Em Memórias Póstumas de Brás Cubas
Tentado ser compreendido e enquadrado, como político, literato ou religioso aliado a qualquer tendência ou ideologia, era de fato um niilista que ria de tudo e a quem não cabia qualquer enquadramento.
Daí sua universidade, sua imortalidade e sua atualidade perene.
É quase impossível desqualificar a obra de Machado de Assis por qualquer de suas posições, como tentaram vários grandes críticos em diferentes épocas, depois de sua morte, 1908, e até hoje.
As tentativas de explicá-lo por seus rancores de classe, de mulato descendente de escravos, por seu elitismo ou seu machismo verbal contra suas heroínas se mostraram sempre falhas ou esbarraram no muro de sua zombaria sofisticada.
Lavrava tudo numa ironia fina o suficiente para mostrar a debilidade de tudo.
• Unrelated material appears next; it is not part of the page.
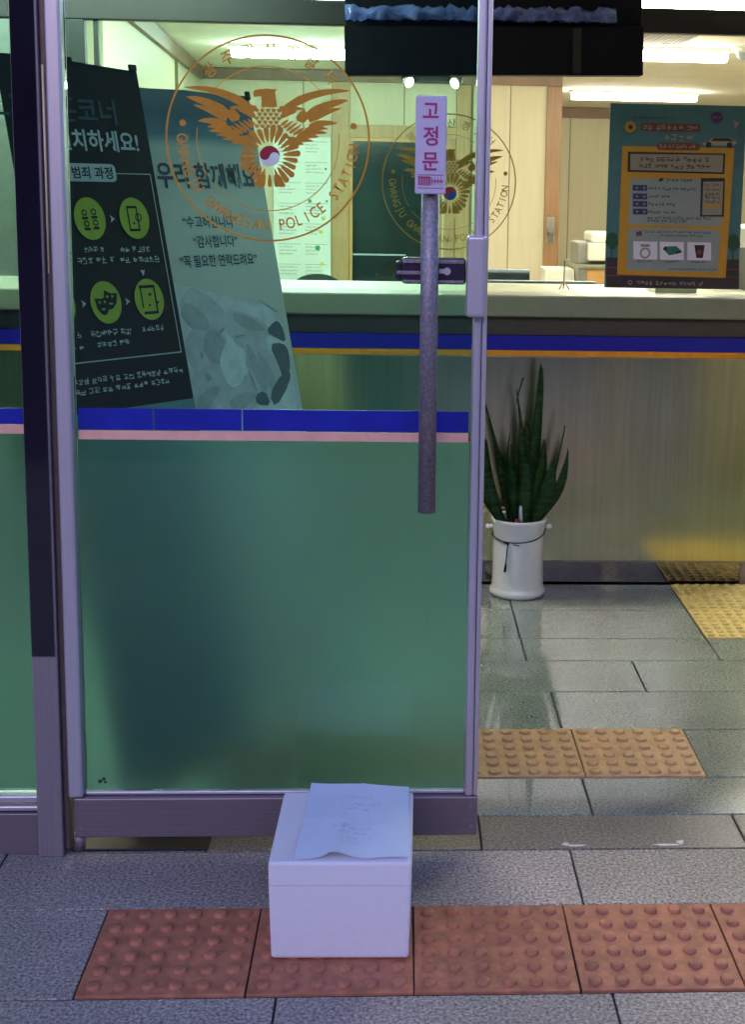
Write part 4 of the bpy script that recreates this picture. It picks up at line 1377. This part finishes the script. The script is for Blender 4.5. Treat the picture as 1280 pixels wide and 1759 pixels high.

Ria, num estilo objetivo, mordaz, enxuto, elegante e erudito que poucos textos mais modernos atingiriam.
Porque sua missão era entender o homem e suas motivações mais profundas, acima de qualquer modismo ou injunção circunstancial.
Ainda que povoasse suas obras dos conflitos sociais e políticos daquele século em erupção, não era determinista e nem religioso, mas só angustiado pela exploração do homem pelo homem.
Não é nada mais do que a grande literatura pode almejar para ser permanente. E um grande escritor para ser imortal.
(Aliás, fundou a Academia Brasileira de Letras e foi seu primeiro presidente, lembram?)